Matthew Palmer wrote:

On Wed, Mar 03, 2004 at 01:23:39PM +0800, Didier Casse wrote:
Well you can possibly argue that it's inefficient. You can list so many
packages in Debian that we can find a one-liner turnaround. I believe you
can list many, so why don't you start taking them off.

Find 'em, give us one line equivalents, and I, personally, will be happy to
encourage the maintainers to merge their scripts into appropriate packages.

pretty much everything in coreutils could be done with a perl one liner. And in fact, they have - the perl power shell (psh) does them all.

Perl one liners can replace most common commands - not suprising since perl started off filling in the gaps and making life easier.

I'd like this trend to continue. As a sysadmin, using Solaris is about as much fun as being beaten, thanks to the lack of unecessary and frivolous scripts like this one. I always prefer working on the Debian servers.

Everytime I have to type "find / | grep -i 'file-name'" on Solaris I find myself longing for the sane distribution. Let's do whatever we need to make user's lives easier.
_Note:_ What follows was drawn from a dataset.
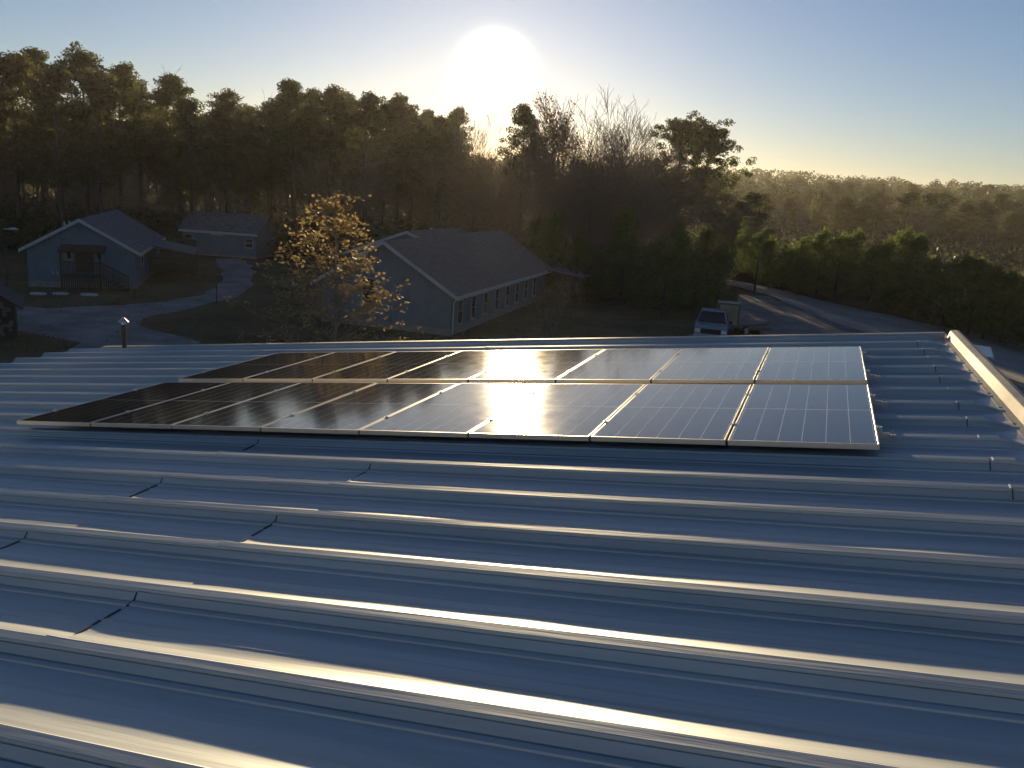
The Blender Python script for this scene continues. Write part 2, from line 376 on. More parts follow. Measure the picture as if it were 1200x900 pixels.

And before you remind me that Solaris has 'locate', I'll remind you that it doesn't because our sadistic super-admin didn't install it seeing as how it could be done with a one-liner.

Oh yeah... find can be done with a perl one-liner. On some distros, it is a perl script. grep is a one-liner. And if we all went to Perl, we could have perl regular expressions instead of the horrible POSIX ones.
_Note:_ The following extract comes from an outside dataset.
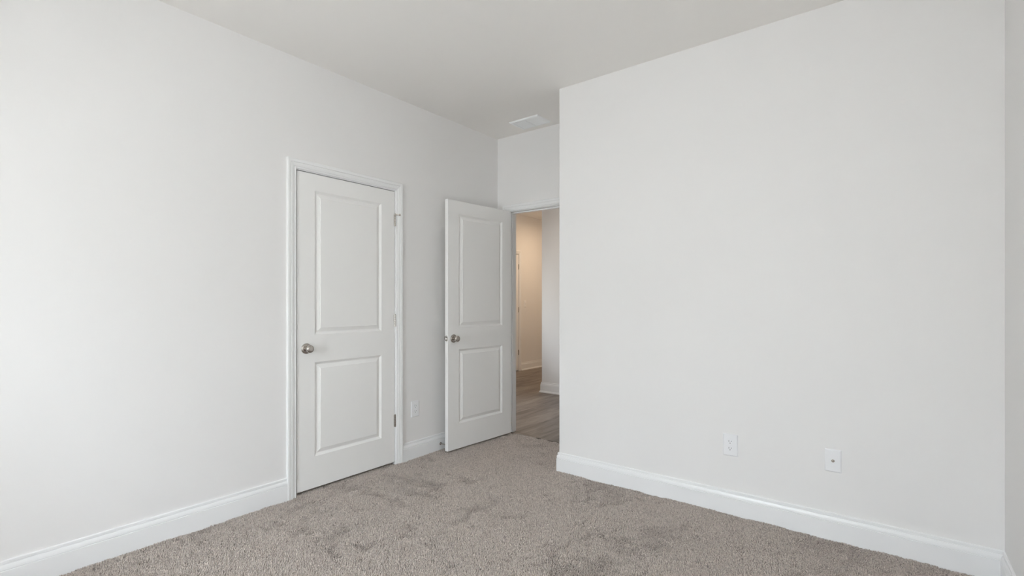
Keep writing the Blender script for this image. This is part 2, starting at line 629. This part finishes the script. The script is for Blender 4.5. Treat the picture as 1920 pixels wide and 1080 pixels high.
tag(obj('floor', bm, M_base), 'floor under the grey brown carpet', 'floor', 'structure')
bm = bmesh.new()
box(bm, BD0, BD1, YA + 0.014, YA + 0.036, -0.012, 0.0015)
bevel_all(bm, 0.002, 2)
tag(obj('trim_4', bm, M_vinyl), 'thin dark threshold strip between the carpet and the plank floor', 'threshold', 'structure')

# ------------------------------------------------------------------ door frames
putL = lambda a, o, z: (o, a, z)                 # left wall, faces +x
putA = lambda a, o, z: (a, YA - o, z)            # alcove wall, faces -y
putAb = lambda a, o, z: (a, YA + T + o, z)       # its hallway side
putH = lambda a, o, z: (XH + o, a, z)            # hall far wall, faces +x

t1 = tag(obj('trim_1', casing_bm(CD0, CD1, DH, putL), M_trim), 'white moulded frame around the closed closet door', 'door frame', 'structure')
obj('jamb', jamb_bm(CD0, CD1, DH, T, putL), M_trim, t1)
t2 = tag(obj('trim_2', casing_bm(BD0, BD1, DH, putA), M_trim), 'white moulded frame around the open doorway to the hallway', 'door frame', 'structure')
obj('jamb', jamb_bm(BD0, BD1, DH, T, putA), M_trim, t2)
obj('hall_casing', casing_bm(BD0, BD1, DH, putAb), M_trim, t2)
t3 = tag(obj('trim_3', casing_bm(HD0, HD1, DH, putH), M_trim), 'warm lit white frame of the door out in the hallway', 'door frame', 'structure')
obj('jamb', jamb_bm(HD0, HD1, DH, T, putH), M_trim, t3)

# ------------------------------------------------------------------ doors
# closet: hinge edge at larger y, room face at x = 0
make_door('door_1', 'closed white two panel closet door in the left wall', 0.764, (-0.001, CD1 - 0.004, 0.0155), R(-90), (1,), True)
# bedroom door, swung open against the left wall; its hinge-side face turned to the wall
A = math.atan2(2.799 - 3.565, 0.137 - 0.183)
hx, hy = 0.183, 3.565
d2 = make_door('door_2', 'white two panel bedroom door standing open beside the doorway', 0.766, (hx, hy, 0.0155), A, (1, -1), False, True)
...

I wouldn't bet on it if I were you. This script is in the ATrpms
repository <http://atrpms.physik.fu-berlin.de/> and many people from
RH/Fedora world are already doing an

apt-get install pdfmerge

for your information.


And may the world tremble at your accomplishment.

If people are using it, we should include it.


Eh?  Where has someone said "we do not want pdfmerge in Debian"?  There have
been queries about your implementation, and about your intentions to produce
a separate package for it, and a (quite valid) suggestion to submit it to GS
upstream.

But then we end up with the redhat madness where it's hard to find a particular program because it has been lumped in with some related package that doesn't share the name.